- **DATA FOR THIS TASK**:
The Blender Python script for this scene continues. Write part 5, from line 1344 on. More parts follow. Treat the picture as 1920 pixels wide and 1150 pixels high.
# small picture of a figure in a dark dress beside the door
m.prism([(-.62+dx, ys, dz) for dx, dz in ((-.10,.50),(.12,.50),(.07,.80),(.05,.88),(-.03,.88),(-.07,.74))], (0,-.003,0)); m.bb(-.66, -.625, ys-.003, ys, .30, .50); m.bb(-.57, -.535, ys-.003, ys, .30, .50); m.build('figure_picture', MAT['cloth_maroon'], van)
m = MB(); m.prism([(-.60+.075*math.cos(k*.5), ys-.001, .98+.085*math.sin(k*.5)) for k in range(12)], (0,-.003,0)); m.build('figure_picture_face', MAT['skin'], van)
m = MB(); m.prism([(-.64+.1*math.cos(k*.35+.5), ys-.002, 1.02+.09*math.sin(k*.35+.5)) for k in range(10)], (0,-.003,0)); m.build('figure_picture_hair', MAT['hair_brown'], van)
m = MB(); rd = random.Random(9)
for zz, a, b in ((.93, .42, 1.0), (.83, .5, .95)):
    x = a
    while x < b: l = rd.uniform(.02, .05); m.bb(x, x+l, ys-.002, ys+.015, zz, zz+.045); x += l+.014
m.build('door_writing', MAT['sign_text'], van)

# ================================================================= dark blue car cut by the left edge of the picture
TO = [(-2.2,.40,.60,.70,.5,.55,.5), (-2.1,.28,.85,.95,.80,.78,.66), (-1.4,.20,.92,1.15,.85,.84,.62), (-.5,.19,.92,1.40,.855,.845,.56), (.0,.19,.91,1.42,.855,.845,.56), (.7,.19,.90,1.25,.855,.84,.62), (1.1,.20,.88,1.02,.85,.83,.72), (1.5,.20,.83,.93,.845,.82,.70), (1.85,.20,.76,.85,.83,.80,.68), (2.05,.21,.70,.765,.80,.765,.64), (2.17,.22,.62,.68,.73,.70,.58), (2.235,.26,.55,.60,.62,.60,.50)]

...

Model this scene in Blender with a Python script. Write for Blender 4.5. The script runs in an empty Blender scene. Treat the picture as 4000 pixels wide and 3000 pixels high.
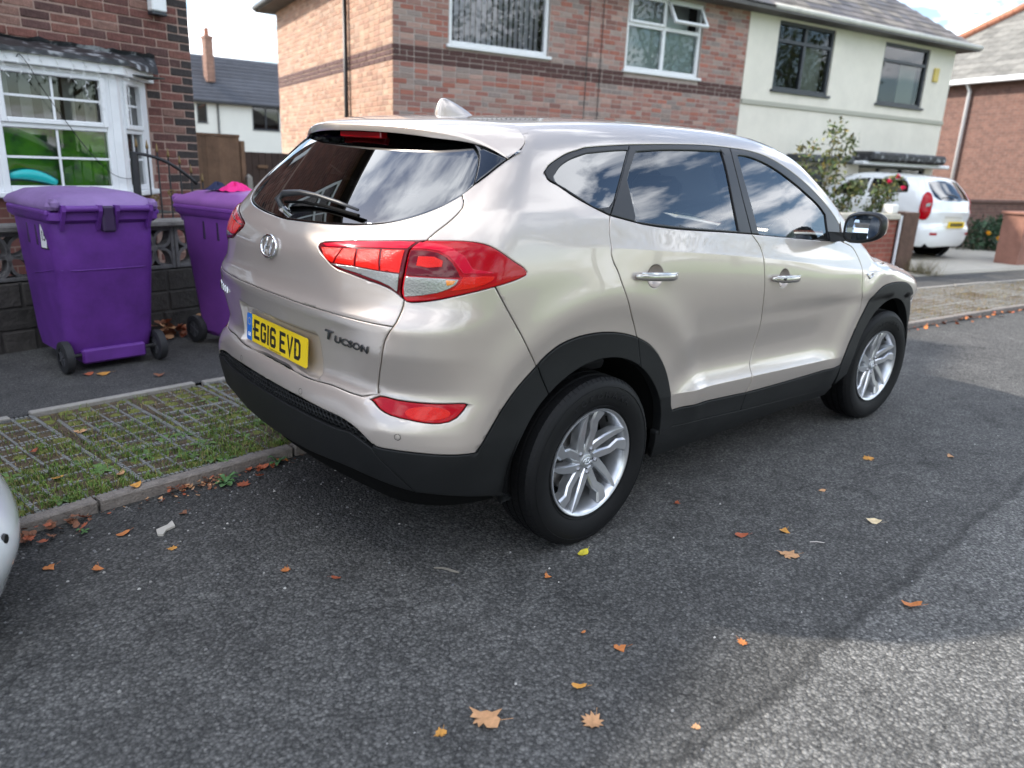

- **CHALLENGE**: Check all the records above and select each line where the string "pixels" is found.

- **OUTPUT OF THE TASK**:
The Blender Python script for this scene continues. Write part 5, from line 1344 on. More parts follow. Treat the picture as 1920 pixels wide and 1150 pixels high.
Model this scene in Blender with a Python script. Write for Blender 4.5. The script runs in an empty Blender scene. Treat the picture as 4000 pixels wide and 3000 pixels high.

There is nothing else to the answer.